Published : 13 May 2025, 04:00 PM
Hinting at reducing the deficit in the budget for the next fiscal year 2025-2026, Finance Advisor Salehuddin Ahmed has said the policy of implementing mega projects by borrowing money is not part of his strategy.
He made the remarks following a meeting of the Advisory Council on Government Procurement on Tuesday.
Former finance minister Abul Hassan Mahmood Ali had set a budget of Tk 7.97 trillion for the 2024-2025 fiscal year with an estimated deficit of Tk 2.51 trillion.
However, his budget focused on austerity to avoid potential economic risks.
Within two months of the budget’s announcement, the Awami League government fell.
The interim government formed in August pursued the previous regime’s austerity policy in a stronger way.
However, the finance advisor did not answer the question of whether the budget for the next fiscal year will be smaller in size than the ongoing one.
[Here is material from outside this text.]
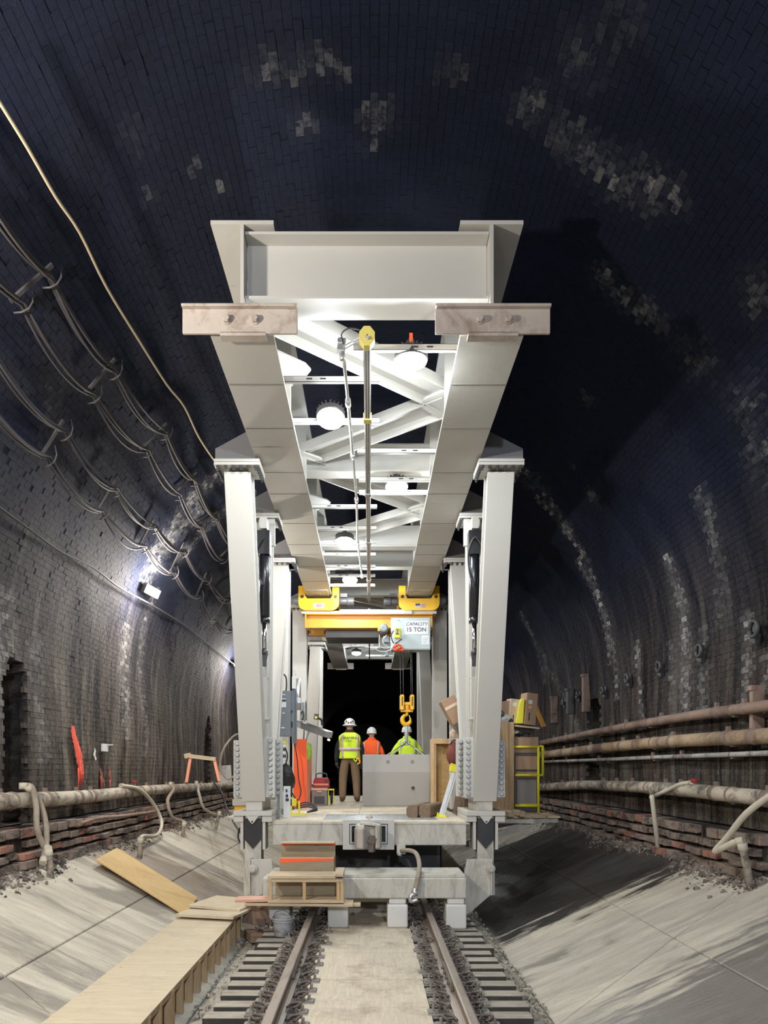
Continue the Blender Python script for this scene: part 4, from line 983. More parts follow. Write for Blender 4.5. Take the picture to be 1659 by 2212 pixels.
# legs
TOPZ = 3.80
def h_leg(sd, yt, yb, zb, name='leg', x=1.635, wx=.33, dp=.28):
    X = GX * .5 + sd * x
    p0, p1 = Vector((X, yb, Z(zb))), Vector((X, yt, Z(TOPZ - .08)))
    d = (p1 - p0).normalized(); n = d.cross(Vector((1, 0, 0))).normalized()
    mb = MB()
    mb.beam(p0 + n * dp / 2, p1 + n * dp / 2, wx, .025); mb.beam(p0 - n * dp / 2, p1 - n * dp / 2, wx, .025); 
    for q in (-1, 1): mb.beam(p0 + Vector((q * (wx / 2 - .035), 0, 0)), p1 + Vector((q * (wx / 2 - .035), 0, 0)), .018, dp)
    lg = part(mb, name, 'steel', gantry, bevel=.004)
    # double head plate with bolts
    xi = GX * .5 + sd * (x - .29); xo = GX * .5 + sd * (x + .27)
    mb = MB(); mb.box(xi, xo, yt - .24, yt + .24, Z(TOPZ - .075), Z(TOPZ - .038)); mb.box(xi, xo, yt - .24, yt + .24, Z(TOPZ - .034), Z(TOPZ + .0)); part(mb, 'head_plate', 'steel', lg, bevel=.003)
    for k in range(6):
        bx = xi + (xo - xi) * (k + .5) / 6
        mb = MB(); mb.lathe([(.021, 0), (.021, -.03), (.012, -.032), (.012, -.055)], (bx, yt - .215, Z(TOPZ - .075)), seg=6); part(mb, 'bolt', 'dark_bolt', lg)
        if k:
            by = yt - .215 + k * .08
            for xx in (xi + sd * .03, xo - sd * .03):
                mb = MB(); mb.lathe([(.021, 0), (.021, -.03), (.012, -.032), (.012, -.055)], (xx, by, Z(TOPZ - .075)), seg=6); part(mb, 'bolt', 'dark_bolt', lg)
    # haunch bracket from the girder
    xg = GX + sd * 1.11
    mb = MB(); poly = [(xo, Z(TOPZ)), (xo, Z(TOPZ + .16)), (xg + sd * .30, Z(TOPZ + .42)), (xg + sd * .015, Z(TOPZ + .42)), (xg + sd * .015, Z(TOPZ + .045)), (xg + sd*.285, Z(TOPZ + .045)), (xg + sd*.285, Z(TOPZ))]
    mb.prism(poly if sd > 0 else poly[::-1], 'y', yt - .15, yt - .125); mb.prism(poly if sd > 0 else poly[::-1], 'y', yt + .125, yt + .15)
    part(mb, 'haunch', 'haunch_shade_grey', lg)
    return lg
for sd in (-1, 1):
    h_leg(sd, 9.32, 10.62, -.42); h_leg(sd, 11.25, 11.0, -.42); h_leg(sd, 13.6, 11.5, -.42); h_leg(sd, 13.35 + .35, 13.45, -.74)
    h_leg(sd, 17.4, 17.35, -.74); h_leg(sd, 22.5, 20.0, -.5); h_leg(sd, 22.9 + .3, 22.8, -.74)
    X = GX * .5 + sd * 1.635
    # splice plates: two rows of bolts each side of the foot
    for (xa, xb, y, z0, z1) in ((-.30, -.125, 10.50, -.41, .44), (-.36, -.18, 10.92, -.41, .44), (.125, .29, 10.50, -.41, .40), (.14, .30, 10.92, -.41, .40)):
        mb = MB(); mb.box(X + sd * xa, X + sd * xb, y - .012, y + .012, Z(z0), Z(z1)); pl = part(mb, 'splice_plate', 'steel', gantry, bevel=.006)
        for k in range(10):
            bx = X + sd * ((xa * .62 + xb * .38) if xa < 0 else (xa * .35 + xb * .65)); bz = Z(z0 + .05 + k * (z1 - z0 - .10) / 9)
            mb = MB(); mb.lathe([(.036, -.012), (.036, -.018), (.029, -.019), (.029, -.040), (.024, -.045)], (bx, y, bz), 'y', 12); part(mb, 'bolt', 'bolt', pl)
    mb = MB(); mb.box(X - .25, X + .25, 10.55, 11.6, Z(-.43), Z(-.38)); mb.box(X - .115, X + .115, 10.5, 11.4, Z(-.60), Z(-.43)); part(mb, 'foot_stub', 'steel_dirty', gantry, bevel=.006)
    mb = MB(); mb.box(X - .27, X + .27, 10.36, 11.5, Z(-.665), Z(-.60)); mb.box(X - .27, X - .13, 10.38, 11.5, Z(-.75), Z(-.67)); mb.box(X + .13, X + .27, 10.38, 11.5, Z(-.75), Z(-.67)); part(mb, 'clamp_flange', 'steel', gantry, bevel=.006)
    mb = MB(); mb.prism([(X - .09, Z(-.665)), (X + .09, Z(-.665)), (X + .02, Z(-.76)), (X, Z(-.775)), (X - .02, Z(-.76))], 'y', 10.345, 10.36); part(mb, 'lug', 'steel', gantry)
    mb = MB(); mb.cyl((X, 10.33, Z(-.742)), (X, 10.346, Z(-.742)), .012, 8); part(mb, 'lug_hole', 'rubber', gantry)
    mb = MB(); mb.box(X - .175, X - .135, 10.40, 10.7, Z(-1.14), Z(-.74)); part(mb, 'guide_rail', 'steel', gantry, bevel=.004)
    mb = MB(); mb.box(X + .135, X + .175, 10.40, 10.7, Z(-1.14), Z(-.74)); part(mb, 'guide_rail', 'steel', gantry, bevel=.004)
    mb = MB(); mb.prism([(X - .115, Z(-.70)), (X + .115, Z(-.70)), (X + .115, Z(-1.0)), (X, Z(-1.13)), (X - .115, Z(-1.0))], 'y', 10.40, 10.42); part(mb, 'slide_pad', 'black', gantry, 'black V-shaped slide pad')
    mb = MB(); mb.box(X - .115, X + .115, 10.42, 10.66, Z(-1.36), Z(-.66)); part(mb, 'jacking_post', 'steel_dirty', gantry, bevel=.004)
    # pin plate
    mb = MB()
    if sd > 0: poly = [(1.33, -1.25), (1.66, -1.25), (1.66, -1.74), (1.36, -2.0), (1.30, -2.02), (1.30, -1.62), (1.28, -1.52)]
    else: poly = [(-1.71, -1.25), (-1.36, -1.25), (-1.34, -1.45), (-1.39, -1.72), (-1.72, -1.78)]
    mb.prism([(a, Z(b)) for a, b in poly], 'y', 10.20, 10.235)
    mb.box(sd * 1.66 - .012, sd * 1.66 + .012, 10.15, 10.8, Z(-1.74), Z(-1.25)); pp = part(mb, 'pin_plate', 'steel_dirty', gantry, bevel=.004)
    px_ = X + (.03 if sd > 0 else .04); 
    mb = MB(); mb.lathe([(.062, 0), (.062, -.06), (.045, -.062), (.045, -.085), (.035, -.092)], (px_, 10.2, Z(-1.375)), 'y', 20); part(mb, 'pin', 'steel_dirty', pp)
    mb = MB(); mb.box(sd * 1.40 - .06, sd * 1.40 + .06, 10.24, 10.6, Z(-1.62), Z(-1.42)); part(mb, 'trailing_arm', 'steel_dirty', gantry)
    mb = MB(); mb.box(X - .10, X + .10, 10.24, 10.9, Z(-1.75), Z(-1.36)); part(mb, 'foot_box', 'steel_dirty', gantry)
    # hydraulic cylinder between the two front legs
    hx = X - sd * .115; hy = 10.72
    mb = MB(); mb.box(hx - .12, hx + .12, 10.98, 11.03, Z(3.30), Z(3.70)); mb.box(hx - .05, hx + .05, 10.6, 10.98, Z(3.44), Z(3.60)); part(mb, 'cylinder_mount', 'steel', gantry, bevel=.004)
    mb = MB(); mb.tube([(hx, hy, Z(3.52)), (hx, hy, Z(3.40))], .05, 16); mb.tube([(hx, hy, Z(3.40)), (hx, hy, Z(2.16))], .074, 20); mb.box(hx - .09, hx + .09, hy - .1, hy + .09, Z(3.08), Z(3.42)); mb.tube([(hx, hy, Z(2.18)), (hx, hy, Z(2.10))], .08, 20); 
    hc = part(mb, 'hydraulic_cylinder', 'black', gantry, 'black hydraulic cylinder')
    mb = MB(); mb.tube([(hx, hy, Z(2.12)), (hx, hy, Z(1.66))], .033, 16); part(mb, 'rod', 'chrome', hc, 'chromed rod')
    mb = MB(); mb.tube([(hx + .09 * sd, hy - .08, Z(2.2)), (hx + .09 * sd, hy - .08, Z(2.95))], .016, 8); part(mb, 'pressure_tube', 'chrome', hc)
    mb = MB(); mb.tube(smooth_path([(hx + .09 * sd, hy - .08, Z(2.9)), (hx + .13 * sd, hy - .14, Z(3.05)), (hx, hy - .16, Z(3.30)), (hx - .1, hy - .12, Z(3.1)), (hx - .08, hy - .1, Z(2.8)), (hx, hy - .09, Z(2.62))], 5), .013, 8); part(mb, 'hose_loop', 'rubber', hc)
    mb = MB(); mb.box(hx - .045, hx + .045, hy - .04, hy + .04, Z(1.48), Z(1.68)); mb.tube([(hx, hy, Z(1.72)), (hx, hy, Z(1.64))], .05, 12); part(mb, 'clevis', 'dark_bolt', hc)
    mb = MB()
    for q in (-.05, .05): mb.prism([(hy - .05, Z(1.30)), (hy - .05, Z(1.55)), (hy, Z(1.62)), (hy + .05, Z(1.55)), (hy + .05, Z(1.30))], 'x', hx + q - .012, hx + q + .012)
    mb.box(hx - .055, hx + .055, hy - .06, hy + .06, Z(.72), Z(1.32)); mb.box(hx - .08, hx + .08, hy - .07, hy + .07, Z(.70), Z(.73)); mb.box(hx - .02, hx + .02, hy - .05, hy - .02, Z(.56), Z(.72)); part(mb, 'lower_post', 'steel', gantry, bevel=.004)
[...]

He said, "You will learn the budget’s details in time. We will not leave a big gap or deficit in the implementation of the budget. We will implement a realistic ADP (Annual Development Plan).
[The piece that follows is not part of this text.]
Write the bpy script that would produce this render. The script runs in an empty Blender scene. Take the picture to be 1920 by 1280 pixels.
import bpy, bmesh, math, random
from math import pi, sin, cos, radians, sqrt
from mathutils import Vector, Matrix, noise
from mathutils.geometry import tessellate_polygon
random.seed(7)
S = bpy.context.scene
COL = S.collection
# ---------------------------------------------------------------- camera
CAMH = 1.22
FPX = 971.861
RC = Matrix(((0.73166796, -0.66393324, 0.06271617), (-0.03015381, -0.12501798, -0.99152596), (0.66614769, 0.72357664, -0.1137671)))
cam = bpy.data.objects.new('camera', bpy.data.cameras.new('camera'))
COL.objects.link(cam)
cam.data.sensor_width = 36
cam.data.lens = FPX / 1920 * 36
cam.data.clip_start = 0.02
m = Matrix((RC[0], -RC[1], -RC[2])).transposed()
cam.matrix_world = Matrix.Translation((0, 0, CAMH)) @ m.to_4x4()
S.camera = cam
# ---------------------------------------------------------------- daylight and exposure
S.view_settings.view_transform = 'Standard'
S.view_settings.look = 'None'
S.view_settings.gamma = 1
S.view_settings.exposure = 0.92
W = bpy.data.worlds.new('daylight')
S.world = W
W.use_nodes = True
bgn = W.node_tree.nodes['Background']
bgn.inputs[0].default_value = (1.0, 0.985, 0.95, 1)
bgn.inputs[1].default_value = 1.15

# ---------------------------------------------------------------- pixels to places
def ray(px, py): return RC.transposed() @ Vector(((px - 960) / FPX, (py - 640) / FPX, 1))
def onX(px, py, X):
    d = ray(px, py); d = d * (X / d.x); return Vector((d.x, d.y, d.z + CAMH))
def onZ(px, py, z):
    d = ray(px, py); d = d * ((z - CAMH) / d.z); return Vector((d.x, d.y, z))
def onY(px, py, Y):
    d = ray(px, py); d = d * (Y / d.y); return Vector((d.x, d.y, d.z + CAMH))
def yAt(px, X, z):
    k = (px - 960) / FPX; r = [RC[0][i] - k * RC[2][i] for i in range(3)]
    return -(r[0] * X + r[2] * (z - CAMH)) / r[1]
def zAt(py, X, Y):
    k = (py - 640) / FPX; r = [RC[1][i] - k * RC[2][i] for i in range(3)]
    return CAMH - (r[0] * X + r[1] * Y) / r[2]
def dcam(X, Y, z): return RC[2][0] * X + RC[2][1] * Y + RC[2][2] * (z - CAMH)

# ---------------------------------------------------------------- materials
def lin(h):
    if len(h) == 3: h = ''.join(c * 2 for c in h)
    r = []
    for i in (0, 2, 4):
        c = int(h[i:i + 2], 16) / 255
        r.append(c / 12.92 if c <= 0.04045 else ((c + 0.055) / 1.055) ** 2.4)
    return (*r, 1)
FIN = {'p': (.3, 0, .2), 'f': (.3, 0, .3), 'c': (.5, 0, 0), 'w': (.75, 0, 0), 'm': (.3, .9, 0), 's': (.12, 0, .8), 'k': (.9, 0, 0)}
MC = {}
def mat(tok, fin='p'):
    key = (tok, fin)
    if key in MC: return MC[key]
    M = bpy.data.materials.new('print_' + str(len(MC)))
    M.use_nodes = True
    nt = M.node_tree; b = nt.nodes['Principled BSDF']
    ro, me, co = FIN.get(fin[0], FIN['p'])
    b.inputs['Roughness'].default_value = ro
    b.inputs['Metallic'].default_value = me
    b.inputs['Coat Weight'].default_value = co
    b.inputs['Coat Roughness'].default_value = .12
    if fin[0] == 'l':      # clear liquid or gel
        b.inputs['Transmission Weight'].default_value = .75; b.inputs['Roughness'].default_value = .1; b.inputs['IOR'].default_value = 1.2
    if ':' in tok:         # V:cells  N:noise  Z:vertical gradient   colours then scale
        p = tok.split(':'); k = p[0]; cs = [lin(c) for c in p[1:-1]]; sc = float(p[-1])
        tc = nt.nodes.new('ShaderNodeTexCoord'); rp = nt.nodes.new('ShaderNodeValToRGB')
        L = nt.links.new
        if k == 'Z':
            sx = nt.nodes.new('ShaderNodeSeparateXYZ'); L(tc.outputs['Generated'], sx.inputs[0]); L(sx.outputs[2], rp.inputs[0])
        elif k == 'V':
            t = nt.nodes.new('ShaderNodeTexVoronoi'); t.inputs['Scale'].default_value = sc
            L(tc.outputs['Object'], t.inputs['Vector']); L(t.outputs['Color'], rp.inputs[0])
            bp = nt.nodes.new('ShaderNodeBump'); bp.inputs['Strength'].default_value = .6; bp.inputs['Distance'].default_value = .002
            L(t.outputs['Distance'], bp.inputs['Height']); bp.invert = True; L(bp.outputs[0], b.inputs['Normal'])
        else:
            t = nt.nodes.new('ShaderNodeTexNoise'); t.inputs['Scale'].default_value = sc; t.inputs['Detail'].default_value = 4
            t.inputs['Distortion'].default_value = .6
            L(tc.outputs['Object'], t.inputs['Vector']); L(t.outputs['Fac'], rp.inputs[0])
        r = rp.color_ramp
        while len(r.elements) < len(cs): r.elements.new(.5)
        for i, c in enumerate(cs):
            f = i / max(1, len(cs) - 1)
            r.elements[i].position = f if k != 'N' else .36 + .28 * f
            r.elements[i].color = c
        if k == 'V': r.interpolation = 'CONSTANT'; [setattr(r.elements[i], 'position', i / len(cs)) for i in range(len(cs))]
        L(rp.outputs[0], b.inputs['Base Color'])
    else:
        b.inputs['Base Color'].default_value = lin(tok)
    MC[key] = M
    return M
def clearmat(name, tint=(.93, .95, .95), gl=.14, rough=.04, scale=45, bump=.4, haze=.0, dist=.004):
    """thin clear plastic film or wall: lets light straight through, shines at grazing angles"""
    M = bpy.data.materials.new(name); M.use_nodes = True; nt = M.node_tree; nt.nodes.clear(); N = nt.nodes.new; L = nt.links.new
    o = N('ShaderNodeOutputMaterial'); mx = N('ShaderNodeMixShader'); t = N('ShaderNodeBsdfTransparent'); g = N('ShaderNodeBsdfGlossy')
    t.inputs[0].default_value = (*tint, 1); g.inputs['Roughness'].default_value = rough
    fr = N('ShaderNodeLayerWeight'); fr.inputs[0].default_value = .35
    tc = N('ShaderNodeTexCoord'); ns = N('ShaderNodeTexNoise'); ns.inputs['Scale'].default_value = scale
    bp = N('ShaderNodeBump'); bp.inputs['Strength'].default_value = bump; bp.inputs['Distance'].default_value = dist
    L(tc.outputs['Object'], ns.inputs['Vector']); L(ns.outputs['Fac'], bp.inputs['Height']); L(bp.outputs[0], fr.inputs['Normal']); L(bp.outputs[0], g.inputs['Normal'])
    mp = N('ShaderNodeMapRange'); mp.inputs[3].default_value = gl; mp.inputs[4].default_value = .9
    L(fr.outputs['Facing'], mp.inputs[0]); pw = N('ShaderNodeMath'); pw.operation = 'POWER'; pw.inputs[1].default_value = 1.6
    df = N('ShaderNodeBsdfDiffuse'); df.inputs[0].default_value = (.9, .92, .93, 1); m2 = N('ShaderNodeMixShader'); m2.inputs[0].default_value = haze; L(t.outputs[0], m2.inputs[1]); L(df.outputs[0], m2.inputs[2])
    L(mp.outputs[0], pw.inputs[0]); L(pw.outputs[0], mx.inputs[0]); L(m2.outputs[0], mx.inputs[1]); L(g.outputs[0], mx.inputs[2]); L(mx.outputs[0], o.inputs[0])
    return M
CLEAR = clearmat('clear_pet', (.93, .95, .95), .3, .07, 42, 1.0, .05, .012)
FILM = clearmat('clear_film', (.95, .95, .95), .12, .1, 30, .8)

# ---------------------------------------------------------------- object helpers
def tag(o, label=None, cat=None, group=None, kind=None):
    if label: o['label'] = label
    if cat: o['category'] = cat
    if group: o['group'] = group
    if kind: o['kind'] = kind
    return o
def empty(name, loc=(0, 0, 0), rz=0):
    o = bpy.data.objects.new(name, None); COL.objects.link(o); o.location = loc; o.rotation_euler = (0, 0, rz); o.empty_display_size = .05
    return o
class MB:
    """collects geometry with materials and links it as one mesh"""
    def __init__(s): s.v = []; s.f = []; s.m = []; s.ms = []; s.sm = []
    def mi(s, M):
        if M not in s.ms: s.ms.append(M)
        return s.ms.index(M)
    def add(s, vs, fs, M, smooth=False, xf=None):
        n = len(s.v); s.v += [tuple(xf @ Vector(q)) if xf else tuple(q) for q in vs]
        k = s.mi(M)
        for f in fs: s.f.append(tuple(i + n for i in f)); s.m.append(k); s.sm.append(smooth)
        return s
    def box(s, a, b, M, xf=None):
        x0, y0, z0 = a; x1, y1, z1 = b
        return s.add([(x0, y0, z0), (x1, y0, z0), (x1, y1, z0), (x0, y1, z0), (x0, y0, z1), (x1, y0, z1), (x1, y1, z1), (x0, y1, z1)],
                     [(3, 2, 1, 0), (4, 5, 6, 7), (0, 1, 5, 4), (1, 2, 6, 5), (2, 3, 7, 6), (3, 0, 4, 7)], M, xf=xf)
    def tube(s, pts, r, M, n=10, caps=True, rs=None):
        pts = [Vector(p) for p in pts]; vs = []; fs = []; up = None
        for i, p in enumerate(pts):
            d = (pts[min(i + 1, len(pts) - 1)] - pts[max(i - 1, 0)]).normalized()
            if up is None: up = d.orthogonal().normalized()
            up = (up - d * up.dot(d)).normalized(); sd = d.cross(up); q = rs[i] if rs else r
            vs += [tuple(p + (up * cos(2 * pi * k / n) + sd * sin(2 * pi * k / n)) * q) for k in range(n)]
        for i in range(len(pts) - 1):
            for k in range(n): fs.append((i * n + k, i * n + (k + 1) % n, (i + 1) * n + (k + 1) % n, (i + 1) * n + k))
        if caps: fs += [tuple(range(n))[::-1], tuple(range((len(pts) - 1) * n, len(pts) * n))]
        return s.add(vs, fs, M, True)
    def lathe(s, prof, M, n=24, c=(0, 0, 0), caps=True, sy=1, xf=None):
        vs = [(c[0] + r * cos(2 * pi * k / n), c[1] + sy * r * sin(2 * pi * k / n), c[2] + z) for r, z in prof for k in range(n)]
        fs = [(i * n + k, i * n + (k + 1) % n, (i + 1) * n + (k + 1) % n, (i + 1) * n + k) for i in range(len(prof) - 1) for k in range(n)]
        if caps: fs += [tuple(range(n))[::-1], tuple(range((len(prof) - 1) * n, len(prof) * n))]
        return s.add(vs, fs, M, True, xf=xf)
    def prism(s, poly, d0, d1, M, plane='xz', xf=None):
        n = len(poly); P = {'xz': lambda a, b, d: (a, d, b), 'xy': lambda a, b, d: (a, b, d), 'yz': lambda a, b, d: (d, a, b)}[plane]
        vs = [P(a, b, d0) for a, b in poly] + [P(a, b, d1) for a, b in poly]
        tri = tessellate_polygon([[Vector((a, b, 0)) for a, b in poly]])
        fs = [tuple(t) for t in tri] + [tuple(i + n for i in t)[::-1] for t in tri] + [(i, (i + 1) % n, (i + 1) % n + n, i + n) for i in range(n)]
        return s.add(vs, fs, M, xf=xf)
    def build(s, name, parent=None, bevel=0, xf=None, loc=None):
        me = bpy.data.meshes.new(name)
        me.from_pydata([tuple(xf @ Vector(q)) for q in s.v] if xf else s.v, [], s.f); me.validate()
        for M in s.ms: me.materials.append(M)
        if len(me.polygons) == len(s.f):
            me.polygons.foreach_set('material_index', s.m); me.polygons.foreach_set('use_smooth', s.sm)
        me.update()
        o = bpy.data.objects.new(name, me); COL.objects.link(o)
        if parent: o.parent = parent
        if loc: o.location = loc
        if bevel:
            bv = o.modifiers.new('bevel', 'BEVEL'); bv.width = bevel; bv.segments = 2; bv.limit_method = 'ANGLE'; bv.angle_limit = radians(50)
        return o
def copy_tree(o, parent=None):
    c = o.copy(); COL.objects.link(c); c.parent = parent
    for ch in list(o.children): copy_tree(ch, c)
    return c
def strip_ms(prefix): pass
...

“We will not implement big projects by borrowing money. There will be some deficit in the budget, but we are not going to implement the budget by taking bank loans or printing currency notes."
Regarding the splitting of the National Board of Revenue’s (NBR) policy and revenue departments, the advisor said: "This has been done while keeping the interests of NBR officials fully protected. According to the terms of reference, the NBR remains as it is. The policy and the revenue administration are not the same per the international standard."
“The policy division requires professional individuals with knowledge of the economy, statistics, and the country's GDP. Now if the NBR has to work on the policy, there is also a conflict of interest."
Although this was done to maintain international standards, discussions were held with NBR officials and other relevant stakeholders, Salehuddin said.
Referring to the revenue collection situation, the advisor said: "The revenue collected so far is 2 percent more than the previous financial year. There is nothing to be disappointed about."
In the meeting, 10 out of 12 procurement proposals put forward by ministries were approved. Prominent among them is the purchase of a cargo of LNG from Gunvor Singapore, alongside the commerce ministry’s proposal to buy 11 million litres of rice bran oil at Tk 161 per litre for the Trading Corporation of Bangladesh (TCB).